The Chimpas Invade Poughkeepsie
Poughkeepsie is a small city on the banks of the Hudson River in upstate New York, north of the Big Apple. Mexican immigrants consider it a better place to find work than New York City, an hour and a half away.
This has led to the town becoming the favorite destination for people coming in from many of Mexico’s states, but especially Oaxaca, Puebla and Veracruz. Seven years ago it was rare to see many Mexican immigrants on the streets of Poughkeepsie, but now their presence is so obvious that more and more stores are opening selling Mexican food and products.
Since the Mexican presence in this area started to increase, the indocumentados have begun to call each other chimpas – “chimps.” It is said half-jokingly, but also with a tint of an inferiority complex in calling themselves chimpanzees, “for being short and ugly.”
Despite being thousands of miles from their towns and communities, thanks to shipping companies – which charge high fees for their services – the Oaxacan immigrants can enjoy all the products that used to be part of their diet: chapulines (fried grasshoppers), tlayudas (a sort of Oaxacan pizza), Oaxaca cheese, mole sauce, egg yolk bread, and others.
However things go, there are those who believe the risks of living in this country “are worth it if you put your mind to it and work hard,” but there are others who find it harder to assimilate. Sitting in front of a television watching a Mexican soap opera, Beto says, referring to all he has lived through, “this is a dream.”
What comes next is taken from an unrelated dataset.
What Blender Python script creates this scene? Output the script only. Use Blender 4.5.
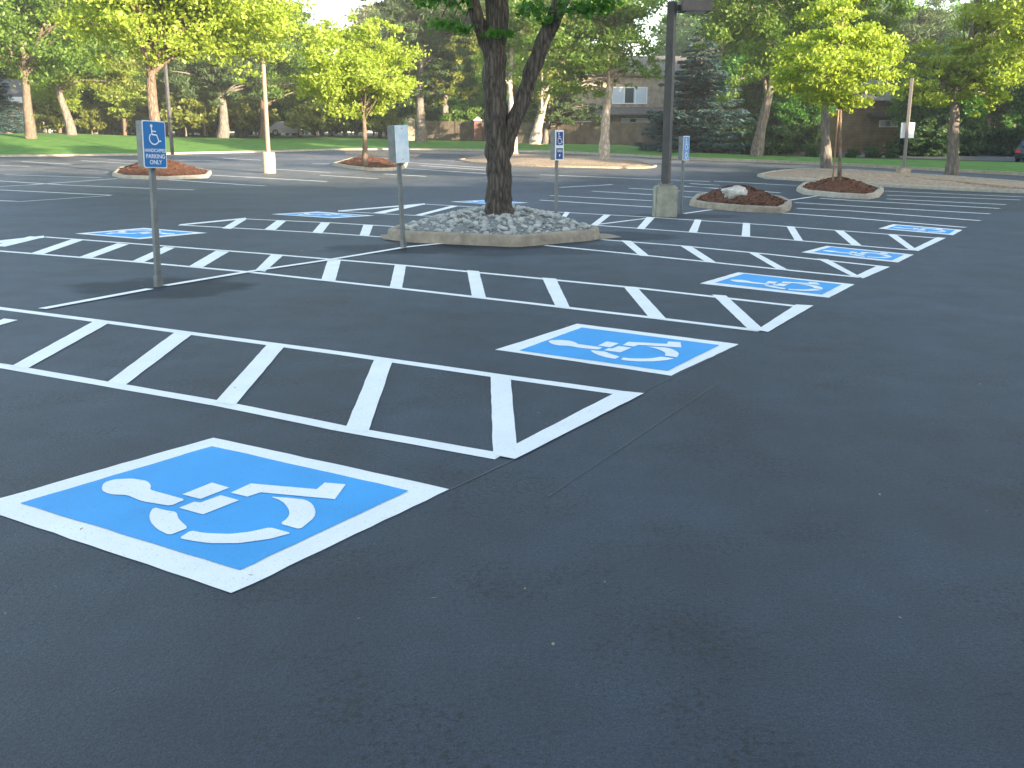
import bpy, bmesh, math, random
import numpy as np
from mathutils import Vector, Matrix, noise
random.seed(7)
RNG = np.random.default_rng(11)
SC = bpy.context.scene
COL = SC.collection
for o in list(bpy.data.objects): bpy.data.objects.remove(o)

# ---------------------------------------------------------------- camera
F = 981.0; PITCH = math.radians(13.8); HCAM = 1.55
cd = bpy.data.cameras.new('camera'); cam = bpy.data.objects.new('camera', cd); COL.objects.link(cam)
cd.sensor_width = 36; cd.lens = F*36/1024; cd.clip_start = .05; cd.clip_end = 5000
cam.location = (0, 0, HCAM); cam.rotation_euler = (math.pi/2-PITCH, 0, 0)
SC.camera = cam
# ---------------------------------------------------------------- light
SUN_EL, SUN_AZ = math.radians(10), math.radians(135)     # azimuth clockwise from +Y
w = bpy.data.worlds.new('World'); SC.world = w; w.use_nodes = True
nt = w.node_tree; bg = nt.nodes['Background']
sky = nt.nodes.new('ShaderNodeTexSky'); sky.sky_type = 'NISHITA'; sky.sun_disc = False
sky.sun_elevation = SUN_EL; sky.sun_rotation = SUN_AZ; sky.air_density = 1.0; sky.dust_density = 1.0; sky.ozone_density = 1.2
hsv = nt.nodes.new('ShaderNodeHueSaturation'); hsv.inputs['Saturation'].default_value = .8; nt.links.new(sky.outputs[0], hsv.inputs['Color']); nt.links.new(hsv.outputs[0], bg.inputs[0]); bg.inputs[1].default_value = .15
sd = bpy.data.lights.new('sun', 'SUN'); sun = bpy.data.objects.new('sun', sd); COL.objects.link(sun)
sd.energy = 5.0; sd.angle = math.radians(.55); sd.color = (1.0, .83, .60)
sv = Vector((math.sin(SUN_AZ)*math.cos(SUN_EL), math.cos(SUN_AZ)*math.cos(SUN_EL), math.sin(SUN_EL)))
sun.rotation_euler = (-sv).to_track_quat('-Z', 'Y').to_euler(); sun.location = sv*60
SC.view_settings.view_transform = 'Standard'; SC.view_settings.look = 'None'
SC.view_settings.exposure = 2.35; SC.view_settings.gamma = 1.0; SC.view_settings.use_curve_mapping = False
SC.cycles.use_denoising = True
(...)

A friend once told Beto that when he returned to Oaxaca he fell asleep on the couch, just like he had done in el gabacho, in the U.S. When he awoke the next morning and realized how late it was, he became furious with himself, thinking he would be late for work. His mother told him, “you’re home now.” Rubbing his eyes, the boy wondered if that bad life in el Norte had all been a dream from which he had just woken up.
Note: This article was prepared weeks before Bertha Rodríguez Santos joined the Other Journalism in the state of Tlaxcala.